4. Nirvana Shatakam: Anandamaya Kosha – Why Atma is NOT Happiness, Bliss or Love – Verse 2, Part 2

Summary:

Nirvana Shatakam, Verse 2: Aliveness belongs to consciousness, but consciousness is not aliveness — everything including breath, sky, and body is consciousness, so the language of dissociation (“I am not this”) creates distance from life rather than recognition. Near-death experiences across cultures and beliefs share a common thread: death is peaceful, like gently dozing off, and the hardest part is returning. This mirrors the Vedantic teaching of residual karma — “my time is not up yet” is simply prarabdha karma in Western language. The five sheaths — physical body, physiological functions, emotional doubting mind, intellect, and bliss — become sources of complex and suffering only when mistaken for the self. Each sheath carries its own complexes: body image, emotional entanglement, intellectual identity, and the compulsion to decide, which brings guilt through omissions and commissions. Neti neti is not physical renunciation but recognition through knowledge alone. Personality itself is shaped by the sum of unfulfilled desires, and both attractions and repulsions are equally forms of attachment. The most addictive sheath is the bliss sheath, whose gradations — anticipation, excitement, and full merger — are contacted whenever a desire is fulfilled, explaining the endless pursuit of happiness. Neither object nor seeker alone is the source; their contact temporarily quiets inadequacy, revealing bliss. Even deep sleep's fullness and nirvikalpa samadhi are only fractions of true awareness. The self is self-effulgent, irreducible, and non-negatable — the unchanging witness of all states, like water never absent from any wave, present before, during, and after every form.


Nirvana Shatakam – Verse 2, Part 2:

In prior session, we talked about 4 of 5 koshas. Now let's cover the last kosha…

Anandamaya-Kosha

I am born with small body-mind. I see myself wanting. Amount of unfulfilled desires constitutes my personality. For example, if you desire your body to be different, that will influence your behavior in some way.

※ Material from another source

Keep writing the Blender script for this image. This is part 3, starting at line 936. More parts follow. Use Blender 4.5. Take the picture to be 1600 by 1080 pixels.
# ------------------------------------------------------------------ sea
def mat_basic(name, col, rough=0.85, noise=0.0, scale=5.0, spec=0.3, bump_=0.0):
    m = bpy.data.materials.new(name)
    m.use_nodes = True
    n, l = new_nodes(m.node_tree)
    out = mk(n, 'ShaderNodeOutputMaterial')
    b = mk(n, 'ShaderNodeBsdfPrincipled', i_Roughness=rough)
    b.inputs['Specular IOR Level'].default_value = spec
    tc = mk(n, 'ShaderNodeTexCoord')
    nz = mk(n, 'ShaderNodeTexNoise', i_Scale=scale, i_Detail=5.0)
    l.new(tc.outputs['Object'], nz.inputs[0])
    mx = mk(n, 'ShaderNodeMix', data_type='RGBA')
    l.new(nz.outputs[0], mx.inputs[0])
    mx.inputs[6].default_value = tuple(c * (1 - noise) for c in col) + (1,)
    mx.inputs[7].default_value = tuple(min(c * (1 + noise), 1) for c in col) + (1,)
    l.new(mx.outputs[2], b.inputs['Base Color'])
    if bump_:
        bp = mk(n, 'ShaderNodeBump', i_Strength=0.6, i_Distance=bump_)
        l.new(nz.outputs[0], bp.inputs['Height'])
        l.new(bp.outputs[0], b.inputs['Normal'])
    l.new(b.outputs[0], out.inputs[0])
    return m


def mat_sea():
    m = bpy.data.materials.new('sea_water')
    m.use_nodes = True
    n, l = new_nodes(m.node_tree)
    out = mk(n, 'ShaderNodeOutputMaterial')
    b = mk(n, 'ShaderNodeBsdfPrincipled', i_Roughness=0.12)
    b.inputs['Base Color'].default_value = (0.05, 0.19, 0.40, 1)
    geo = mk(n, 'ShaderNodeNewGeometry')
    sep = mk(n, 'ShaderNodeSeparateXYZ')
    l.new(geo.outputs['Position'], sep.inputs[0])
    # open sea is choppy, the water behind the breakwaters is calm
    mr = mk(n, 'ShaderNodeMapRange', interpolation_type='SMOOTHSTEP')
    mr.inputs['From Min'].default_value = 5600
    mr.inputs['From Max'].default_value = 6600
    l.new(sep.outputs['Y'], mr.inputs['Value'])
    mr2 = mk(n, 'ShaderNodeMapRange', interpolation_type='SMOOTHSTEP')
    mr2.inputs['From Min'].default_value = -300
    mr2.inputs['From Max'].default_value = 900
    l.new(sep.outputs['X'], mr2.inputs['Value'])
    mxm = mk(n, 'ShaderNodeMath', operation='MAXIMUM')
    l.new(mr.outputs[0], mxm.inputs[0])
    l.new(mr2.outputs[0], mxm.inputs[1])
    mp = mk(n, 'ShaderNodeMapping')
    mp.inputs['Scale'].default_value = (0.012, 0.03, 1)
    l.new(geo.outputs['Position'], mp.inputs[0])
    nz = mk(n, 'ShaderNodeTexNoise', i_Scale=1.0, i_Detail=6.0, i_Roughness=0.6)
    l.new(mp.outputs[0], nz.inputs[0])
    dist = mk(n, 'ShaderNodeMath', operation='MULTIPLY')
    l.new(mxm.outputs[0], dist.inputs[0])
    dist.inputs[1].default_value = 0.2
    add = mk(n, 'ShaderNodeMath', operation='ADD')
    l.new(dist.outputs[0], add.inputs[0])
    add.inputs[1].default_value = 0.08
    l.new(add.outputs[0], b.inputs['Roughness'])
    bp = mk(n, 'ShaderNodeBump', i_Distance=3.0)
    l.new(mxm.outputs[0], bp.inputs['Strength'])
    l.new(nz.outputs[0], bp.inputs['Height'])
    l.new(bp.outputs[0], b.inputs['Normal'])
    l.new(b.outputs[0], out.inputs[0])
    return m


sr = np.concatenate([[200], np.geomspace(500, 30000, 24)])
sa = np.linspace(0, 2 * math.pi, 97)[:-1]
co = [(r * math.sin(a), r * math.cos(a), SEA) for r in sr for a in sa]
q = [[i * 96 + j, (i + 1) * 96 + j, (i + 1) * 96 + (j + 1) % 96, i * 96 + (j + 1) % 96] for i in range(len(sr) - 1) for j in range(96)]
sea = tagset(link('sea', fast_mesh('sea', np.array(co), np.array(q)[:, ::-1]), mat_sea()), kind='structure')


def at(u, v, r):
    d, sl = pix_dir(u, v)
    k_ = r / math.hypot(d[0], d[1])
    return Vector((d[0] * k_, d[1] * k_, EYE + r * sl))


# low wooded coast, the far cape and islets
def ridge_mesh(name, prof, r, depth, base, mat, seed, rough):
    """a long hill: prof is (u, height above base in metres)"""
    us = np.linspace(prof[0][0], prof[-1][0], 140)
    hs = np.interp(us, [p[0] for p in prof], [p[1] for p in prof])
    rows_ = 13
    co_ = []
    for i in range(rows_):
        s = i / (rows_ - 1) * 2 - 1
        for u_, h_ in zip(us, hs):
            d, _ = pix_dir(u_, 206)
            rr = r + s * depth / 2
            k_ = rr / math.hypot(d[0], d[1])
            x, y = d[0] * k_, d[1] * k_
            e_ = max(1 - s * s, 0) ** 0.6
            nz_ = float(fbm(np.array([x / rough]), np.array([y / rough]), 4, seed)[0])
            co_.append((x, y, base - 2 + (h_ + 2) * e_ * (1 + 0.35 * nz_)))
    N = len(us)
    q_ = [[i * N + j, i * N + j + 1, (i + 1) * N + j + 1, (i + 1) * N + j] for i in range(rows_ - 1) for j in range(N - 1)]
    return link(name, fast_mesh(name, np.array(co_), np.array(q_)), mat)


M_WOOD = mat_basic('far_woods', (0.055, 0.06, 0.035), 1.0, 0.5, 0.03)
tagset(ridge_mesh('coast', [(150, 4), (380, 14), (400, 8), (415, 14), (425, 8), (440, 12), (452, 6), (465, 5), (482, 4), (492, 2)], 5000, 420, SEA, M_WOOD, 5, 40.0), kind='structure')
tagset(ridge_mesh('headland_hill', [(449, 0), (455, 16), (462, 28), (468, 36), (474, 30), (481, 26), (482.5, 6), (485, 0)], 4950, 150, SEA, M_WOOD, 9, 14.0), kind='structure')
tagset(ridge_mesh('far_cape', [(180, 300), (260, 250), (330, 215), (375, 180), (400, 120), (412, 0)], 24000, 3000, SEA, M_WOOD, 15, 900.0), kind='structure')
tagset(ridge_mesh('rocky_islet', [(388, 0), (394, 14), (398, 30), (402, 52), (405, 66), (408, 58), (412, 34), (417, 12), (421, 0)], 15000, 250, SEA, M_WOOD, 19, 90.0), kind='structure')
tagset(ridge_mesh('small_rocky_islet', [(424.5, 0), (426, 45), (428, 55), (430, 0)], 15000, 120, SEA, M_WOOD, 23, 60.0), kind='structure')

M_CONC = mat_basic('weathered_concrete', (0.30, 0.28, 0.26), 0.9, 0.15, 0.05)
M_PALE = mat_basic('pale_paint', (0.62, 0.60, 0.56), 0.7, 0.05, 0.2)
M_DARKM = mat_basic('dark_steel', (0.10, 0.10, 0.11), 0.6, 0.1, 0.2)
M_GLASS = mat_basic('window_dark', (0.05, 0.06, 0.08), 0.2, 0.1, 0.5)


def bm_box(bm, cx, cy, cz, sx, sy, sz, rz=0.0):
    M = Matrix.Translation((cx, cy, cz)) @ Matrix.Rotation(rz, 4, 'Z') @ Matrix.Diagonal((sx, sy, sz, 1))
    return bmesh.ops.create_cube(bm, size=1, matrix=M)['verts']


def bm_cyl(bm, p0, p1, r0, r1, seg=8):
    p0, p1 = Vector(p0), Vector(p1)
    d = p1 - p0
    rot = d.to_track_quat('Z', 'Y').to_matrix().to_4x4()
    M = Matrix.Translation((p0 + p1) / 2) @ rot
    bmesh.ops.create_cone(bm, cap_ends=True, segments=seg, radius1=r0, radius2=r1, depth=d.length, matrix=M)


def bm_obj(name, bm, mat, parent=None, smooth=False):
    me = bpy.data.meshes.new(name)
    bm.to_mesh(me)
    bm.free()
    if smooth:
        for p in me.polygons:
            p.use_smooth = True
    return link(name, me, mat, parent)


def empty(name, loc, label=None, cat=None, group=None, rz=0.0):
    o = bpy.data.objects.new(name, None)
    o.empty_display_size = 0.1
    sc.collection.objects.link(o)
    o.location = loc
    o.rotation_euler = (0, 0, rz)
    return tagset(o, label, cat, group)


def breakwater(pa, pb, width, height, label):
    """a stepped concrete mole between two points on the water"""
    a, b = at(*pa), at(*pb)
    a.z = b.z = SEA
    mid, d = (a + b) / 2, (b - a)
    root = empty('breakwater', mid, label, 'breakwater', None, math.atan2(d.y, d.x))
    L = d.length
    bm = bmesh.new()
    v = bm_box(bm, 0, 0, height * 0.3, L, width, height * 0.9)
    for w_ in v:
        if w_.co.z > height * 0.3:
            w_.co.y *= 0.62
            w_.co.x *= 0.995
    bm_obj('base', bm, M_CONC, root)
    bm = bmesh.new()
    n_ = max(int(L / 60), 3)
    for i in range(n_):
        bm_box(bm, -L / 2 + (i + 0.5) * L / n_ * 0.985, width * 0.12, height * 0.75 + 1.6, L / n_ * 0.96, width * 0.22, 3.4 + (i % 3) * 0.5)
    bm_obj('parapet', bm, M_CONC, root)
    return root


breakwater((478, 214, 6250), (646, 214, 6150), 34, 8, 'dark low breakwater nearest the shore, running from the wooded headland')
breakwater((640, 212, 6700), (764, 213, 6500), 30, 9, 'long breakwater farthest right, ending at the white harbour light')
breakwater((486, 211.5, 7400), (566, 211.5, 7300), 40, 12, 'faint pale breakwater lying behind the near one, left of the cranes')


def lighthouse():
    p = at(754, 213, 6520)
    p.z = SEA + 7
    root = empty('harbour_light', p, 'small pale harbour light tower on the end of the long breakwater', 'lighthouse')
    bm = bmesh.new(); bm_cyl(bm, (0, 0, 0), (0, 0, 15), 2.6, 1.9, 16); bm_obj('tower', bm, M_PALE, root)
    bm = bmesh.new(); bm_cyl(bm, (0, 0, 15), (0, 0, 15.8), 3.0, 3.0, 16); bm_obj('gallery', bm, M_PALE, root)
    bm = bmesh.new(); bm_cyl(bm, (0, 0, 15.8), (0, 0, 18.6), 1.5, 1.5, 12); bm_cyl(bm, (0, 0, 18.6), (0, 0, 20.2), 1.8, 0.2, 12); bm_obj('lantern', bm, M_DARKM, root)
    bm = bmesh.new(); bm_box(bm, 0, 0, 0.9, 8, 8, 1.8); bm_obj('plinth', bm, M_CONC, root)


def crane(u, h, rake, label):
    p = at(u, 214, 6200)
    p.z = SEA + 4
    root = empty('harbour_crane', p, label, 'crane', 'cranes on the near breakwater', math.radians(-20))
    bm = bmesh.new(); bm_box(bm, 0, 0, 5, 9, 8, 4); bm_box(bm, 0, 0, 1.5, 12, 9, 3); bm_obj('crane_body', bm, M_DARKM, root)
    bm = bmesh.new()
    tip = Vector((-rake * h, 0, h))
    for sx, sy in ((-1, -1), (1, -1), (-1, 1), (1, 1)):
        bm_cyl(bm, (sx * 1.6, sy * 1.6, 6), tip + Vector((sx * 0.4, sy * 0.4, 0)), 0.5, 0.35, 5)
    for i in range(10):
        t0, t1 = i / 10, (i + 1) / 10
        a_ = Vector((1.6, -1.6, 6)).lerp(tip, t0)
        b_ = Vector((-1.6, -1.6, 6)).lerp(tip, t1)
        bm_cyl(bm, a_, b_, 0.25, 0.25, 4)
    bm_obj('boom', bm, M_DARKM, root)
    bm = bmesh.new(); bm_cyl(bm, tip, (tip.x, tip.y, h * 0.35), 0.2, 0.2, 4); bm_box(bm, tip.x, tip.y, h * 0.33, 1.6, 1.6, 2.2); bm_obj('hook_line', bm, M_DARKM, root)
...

However you’ve also observed that in spite of countless unfulfilled desires, you’ve had moments of fulfillment – without fulfilled desires or fancy objects.

This makes you start to notice:

  1. Fulfillment of a desire isn’t key to fulfillment. Because sometimes a desire is fulfilled, but you’re not, or eventually realize you don’t want it anymore.
  2. There’s no one time/place called “fulfillment”, or any object called “happiness” –  else you’d stay in one place all the time, and never part from the object.  
  3. You start to get suspicious in new age notions that say, “happiness is within”. This is not true because there’s also external happiness. And what does “within” refer to? If it’s referring to your body-mind, then that’s as good as the external world, because it’s made of the same atoms.
  4. Some say “mind is happiness”. This is not true as you can have “no mind”, and be happy.

So what is the source of happiness? Is it the jiva? If so, then you wouldn’t need an object. Is it an object? If so, then you’d keep it all the time.

In reality, happiness arises when seeker and sought come together. That union temporarily resolves the complainer, the small person, the seeker – while also putting the seeker in touch with the anandamaya. When one takes oneself to be that happiness,  the anandamaya becomes a kosha (cover). So even happiness is not my true nature.

Additional content covered can be found at Vivekchudamani lesson 16-18.

Session questions

Composition & Features of Anandamaya Kosha

  1. Why is there fullness/happiness/freedom from concern in deep sleep?
  2. How does calling yourself “happy” reveal ignorance of your true nature?
  3. When have you experienced priya, moda, and pramoda in sequence – like seeing something desirable, getting closer to it, then finally enjoying it? [Personal experience varies]
  4. Why would the seeker have no motivation to do anything without the anandamaya kosha?

Anandamaya Cannot be Self

  1. What remains constant when your level of happiness changes throughout the day?
  2. From now on, whenever you pursue “feeling good, becoming happy”, what are you placing your “I” in?
  3. Share something that once made you extremely happy but no longer does – what does this reveal?

The Witness Survives the Negation

  1. After negating body, breath, mind, intellect, and happiness – what's the one thing you cannot negate?
  2. “Self not hidden inside the koshas – waiting to be discovered”. Explain.